* _Work required_
Beginning with the line that contains "bump=0.12, bscale=350, spec=0.3)" and ending with the line that contains "bump=0.08, bscale=300, spec=0.2)", reproduce each line exactly; include both and add nothing.

※ ※ ※

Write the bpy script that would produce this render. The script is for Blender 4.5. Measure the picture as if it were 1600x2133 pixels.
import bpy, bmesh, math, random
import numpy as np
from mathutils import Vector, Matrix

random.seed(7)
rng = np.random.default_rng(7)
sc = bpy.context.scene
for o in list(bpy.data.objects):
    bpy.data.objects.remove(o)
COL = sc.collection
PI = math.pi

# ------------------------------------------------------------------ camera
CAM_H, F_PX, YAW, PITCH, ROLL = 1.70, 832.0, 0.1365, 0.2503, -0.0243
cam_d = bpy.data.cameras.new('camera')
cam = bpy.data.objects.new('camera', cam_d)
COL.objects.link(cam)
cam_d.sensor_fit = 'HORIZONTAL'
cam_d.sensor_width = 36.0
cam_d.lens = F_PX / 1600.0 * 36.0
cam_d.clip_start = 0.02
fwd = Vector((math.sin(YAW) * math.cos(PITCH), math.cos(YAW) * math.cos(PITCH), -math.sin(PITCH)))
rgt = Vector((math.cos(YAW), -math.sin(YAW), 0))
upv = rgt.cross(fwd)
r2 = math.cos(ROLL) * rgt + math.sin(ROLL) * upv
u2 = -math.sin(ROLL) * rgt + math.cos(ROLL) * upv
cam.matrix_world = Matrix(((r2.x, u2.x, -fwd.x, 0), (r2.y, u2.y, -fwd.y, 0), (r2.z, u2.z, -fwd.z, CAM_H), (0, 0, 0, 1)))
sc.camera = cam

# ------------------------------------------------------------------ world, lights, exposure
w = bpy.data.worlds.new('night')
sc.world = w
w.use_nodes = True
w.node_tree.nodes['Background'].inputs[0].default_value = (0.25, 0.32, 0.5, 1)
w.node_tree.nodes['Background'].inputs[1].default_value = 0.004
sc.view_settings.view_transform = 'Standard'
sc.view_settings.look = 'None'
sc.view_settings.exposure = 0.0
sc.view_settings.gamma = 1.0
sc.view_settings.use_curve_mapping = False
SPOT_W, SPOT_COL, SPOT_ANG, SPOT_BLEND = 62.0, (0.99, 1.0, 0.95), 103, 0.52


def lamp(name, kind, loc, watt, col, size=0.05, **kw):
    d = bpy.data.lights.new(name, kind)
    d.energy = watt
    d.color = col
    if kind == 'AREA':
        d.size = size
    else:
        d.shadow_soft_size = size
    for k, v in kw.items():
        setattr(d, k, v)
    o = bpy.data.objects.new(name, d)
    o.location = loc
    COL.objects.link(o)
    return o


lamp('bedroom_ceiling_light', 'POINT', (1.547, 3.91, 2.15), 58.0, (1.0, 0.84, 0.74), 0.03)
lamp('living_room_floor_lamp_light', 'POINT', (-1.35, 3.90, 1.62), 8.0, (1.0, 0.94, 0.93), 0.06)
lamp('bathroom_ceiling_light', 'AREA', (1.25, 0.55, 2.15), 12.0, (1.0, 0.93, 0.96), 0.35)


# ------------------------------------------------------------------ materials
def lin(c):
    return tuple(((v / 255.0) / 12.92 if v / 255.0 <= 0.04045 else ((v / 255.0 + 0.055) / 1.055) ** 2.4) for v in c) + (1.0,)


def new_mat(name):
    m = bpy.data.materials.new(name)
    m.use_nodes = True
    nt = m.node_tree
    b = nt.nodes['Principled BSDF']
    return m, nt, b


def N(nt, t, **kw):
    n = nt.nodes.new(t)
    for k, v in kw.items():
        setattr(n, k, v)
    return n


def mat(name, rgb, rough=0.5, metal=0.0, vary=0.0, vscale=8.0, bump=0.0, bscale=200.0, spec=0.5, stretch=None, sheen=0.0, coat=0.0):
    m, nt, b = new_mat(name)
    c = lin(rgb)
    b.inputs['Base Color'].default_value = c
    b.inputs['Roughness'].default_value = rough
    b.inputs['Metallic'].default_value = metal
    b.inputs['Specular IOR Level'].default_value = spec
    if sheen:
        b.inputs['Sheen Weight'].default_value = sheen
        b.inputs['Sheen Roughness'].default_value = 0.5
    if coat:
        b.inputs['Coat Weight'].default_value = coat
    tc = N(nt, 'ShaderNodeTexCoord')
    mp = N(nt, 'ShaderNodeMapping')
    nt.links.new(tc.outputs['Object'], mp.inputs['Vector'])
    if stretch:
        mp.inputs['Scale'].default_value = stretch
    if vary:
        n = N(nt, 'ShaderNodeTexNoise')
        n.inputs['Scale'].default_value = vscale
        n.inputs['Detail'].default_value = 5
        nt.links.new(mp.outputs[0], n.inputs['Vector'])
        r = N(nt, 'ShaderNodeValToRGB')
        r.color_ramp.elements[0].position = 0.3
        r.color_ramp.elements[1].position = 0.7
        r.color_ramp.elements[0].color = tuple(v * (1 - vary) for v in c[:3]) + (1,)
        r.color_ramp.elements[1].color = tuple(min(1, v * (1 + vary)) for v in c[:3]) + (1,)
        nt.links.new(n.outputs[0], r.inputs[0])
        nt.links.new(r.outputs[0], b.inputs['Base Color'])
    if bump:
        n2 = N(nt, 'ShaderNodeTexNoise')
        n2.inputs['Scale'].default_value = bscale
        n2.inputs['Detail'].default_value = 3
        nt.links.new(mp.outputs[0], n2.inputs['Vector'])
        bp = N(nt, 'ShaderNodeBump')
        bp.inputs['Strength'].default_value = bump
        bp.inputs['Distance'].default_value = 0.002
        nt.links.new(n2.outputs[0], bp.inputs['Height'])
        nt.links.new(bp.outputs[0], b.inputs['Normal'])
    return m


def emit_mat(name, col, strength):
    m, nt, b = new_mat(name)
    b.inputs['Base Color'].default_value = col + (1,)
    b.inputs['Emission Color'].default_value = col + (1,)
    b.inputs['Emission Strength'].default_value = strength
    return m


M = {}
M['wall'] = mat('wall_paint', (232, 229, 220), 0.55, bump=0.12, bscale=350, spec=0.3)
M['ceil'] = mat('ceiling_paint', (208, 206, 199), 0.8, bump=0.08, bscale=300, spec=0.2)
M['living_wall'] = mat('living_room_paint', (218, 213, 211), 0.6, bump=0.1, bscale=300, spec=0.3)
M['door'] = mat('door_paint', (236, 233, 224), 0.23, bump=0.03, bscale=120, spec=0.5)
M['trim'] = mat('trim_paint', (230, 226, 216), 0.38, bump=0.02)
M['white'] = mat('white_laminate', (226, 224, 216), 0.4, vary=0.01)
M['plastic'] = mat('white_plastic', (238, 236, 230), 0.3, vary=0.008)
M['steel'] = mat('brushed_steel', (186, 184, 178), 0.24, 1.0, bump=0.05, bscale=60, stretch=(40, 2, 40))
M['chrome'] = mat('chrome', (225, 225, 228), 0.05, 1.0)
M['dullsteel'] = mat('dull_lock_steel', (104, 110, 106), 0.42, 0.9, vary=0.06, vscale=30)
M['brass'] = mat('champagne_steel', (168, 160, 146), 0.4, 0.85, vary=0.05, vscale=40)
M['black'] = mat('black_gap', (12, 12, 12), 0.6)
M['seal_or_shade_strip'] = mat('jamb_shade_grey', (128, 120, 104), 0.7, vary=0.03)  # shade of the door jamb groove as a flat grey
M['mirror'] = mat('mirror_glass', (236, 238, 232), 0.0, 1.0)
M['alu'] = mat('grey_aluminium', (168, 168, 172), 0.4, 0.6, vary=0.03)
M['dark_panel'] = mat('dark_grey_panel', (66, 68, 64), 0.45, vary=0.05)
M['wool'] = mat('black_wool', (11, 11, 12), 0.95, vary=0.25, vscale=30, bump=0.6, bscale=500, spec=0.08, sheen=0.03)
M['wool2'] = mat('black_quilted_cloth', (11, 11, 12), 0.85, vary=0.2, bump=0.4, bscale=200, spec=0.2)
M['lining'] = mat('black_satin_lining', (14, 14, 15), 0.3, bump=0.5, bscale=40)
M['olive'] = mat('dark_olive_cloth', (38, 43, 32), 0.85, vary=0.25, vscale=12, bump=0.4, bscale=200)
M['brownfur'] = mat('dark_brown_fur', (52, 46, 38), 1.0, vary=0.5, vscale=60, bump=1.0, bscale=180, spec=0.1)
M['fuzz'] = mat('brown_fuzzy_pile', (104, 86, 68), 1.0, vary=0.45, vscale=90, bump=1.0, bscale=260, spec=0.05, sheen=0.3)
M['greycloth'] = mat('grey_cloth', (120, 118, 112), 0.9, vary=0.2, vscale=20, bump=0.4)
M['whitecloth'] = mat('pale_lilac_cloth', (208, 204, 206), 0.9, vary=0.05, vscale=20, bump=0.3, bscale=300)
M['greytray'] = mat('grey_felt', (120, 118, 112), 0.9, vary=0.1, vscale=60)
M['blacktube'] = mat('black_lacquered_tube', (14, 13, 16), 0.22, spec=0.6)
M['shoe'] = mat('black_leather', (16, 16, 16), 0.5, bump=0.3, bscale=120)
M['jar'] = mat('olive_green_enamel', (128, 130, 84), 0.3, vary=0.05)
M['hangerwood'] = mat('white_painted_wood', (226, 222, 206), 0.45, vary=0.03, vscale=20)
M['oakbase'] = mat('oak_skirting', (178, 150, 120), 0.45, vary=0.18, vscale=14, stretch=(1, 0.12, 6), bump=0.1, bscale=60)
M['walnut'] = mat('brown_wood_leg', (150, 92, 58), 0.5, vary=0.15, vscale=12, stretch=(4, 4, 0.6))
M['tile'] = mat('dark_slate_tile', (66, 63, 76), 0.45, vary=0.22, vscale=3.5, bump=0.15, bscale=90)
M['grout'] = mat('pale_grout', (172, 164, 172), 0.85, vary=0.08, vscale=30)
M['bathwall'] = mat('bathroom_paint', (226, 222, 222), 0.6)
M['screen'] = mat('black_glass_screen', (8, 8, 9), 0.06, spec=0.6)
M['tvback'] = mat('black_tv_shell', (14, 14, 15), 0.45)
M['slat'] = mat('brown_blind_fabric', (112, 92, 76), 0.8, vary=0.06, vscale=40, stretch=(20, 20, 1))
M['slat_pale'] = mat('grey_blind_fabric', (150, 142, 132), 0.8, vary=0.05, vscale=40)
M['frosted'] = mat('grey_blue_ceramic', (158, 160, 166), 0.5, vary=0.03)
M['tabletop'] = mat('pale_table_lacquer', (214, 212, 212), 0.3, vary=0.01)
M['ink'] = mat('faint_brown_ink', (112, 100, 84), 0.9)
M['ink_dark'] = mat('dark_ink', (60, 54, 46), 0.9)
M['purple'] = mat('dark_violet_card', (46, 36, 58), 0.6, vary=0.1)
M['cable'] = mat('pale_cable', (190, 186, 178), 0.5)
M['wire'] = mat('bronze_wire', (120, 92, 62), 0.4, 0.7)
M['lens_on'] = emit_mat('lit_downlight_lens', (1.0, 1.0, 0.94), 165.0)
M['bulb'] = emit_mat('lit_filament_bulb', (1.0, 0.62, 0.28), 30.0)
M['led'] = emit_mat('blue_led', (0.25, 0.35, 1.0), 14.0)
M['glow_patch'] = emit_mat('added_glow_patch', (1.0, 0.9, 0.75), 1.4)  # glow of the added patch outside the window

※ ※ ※

* _Answer to this exercise_
M['wall'] = mat('wall_paint', (232, 229, 220), 0.55, bump=0.12, bscale=350, spec=0.3)
M['ceil'] = mat('ceiling_paint', (208, 206, 199), 0.8, bump=0.08, bscale=300, spec=0.2)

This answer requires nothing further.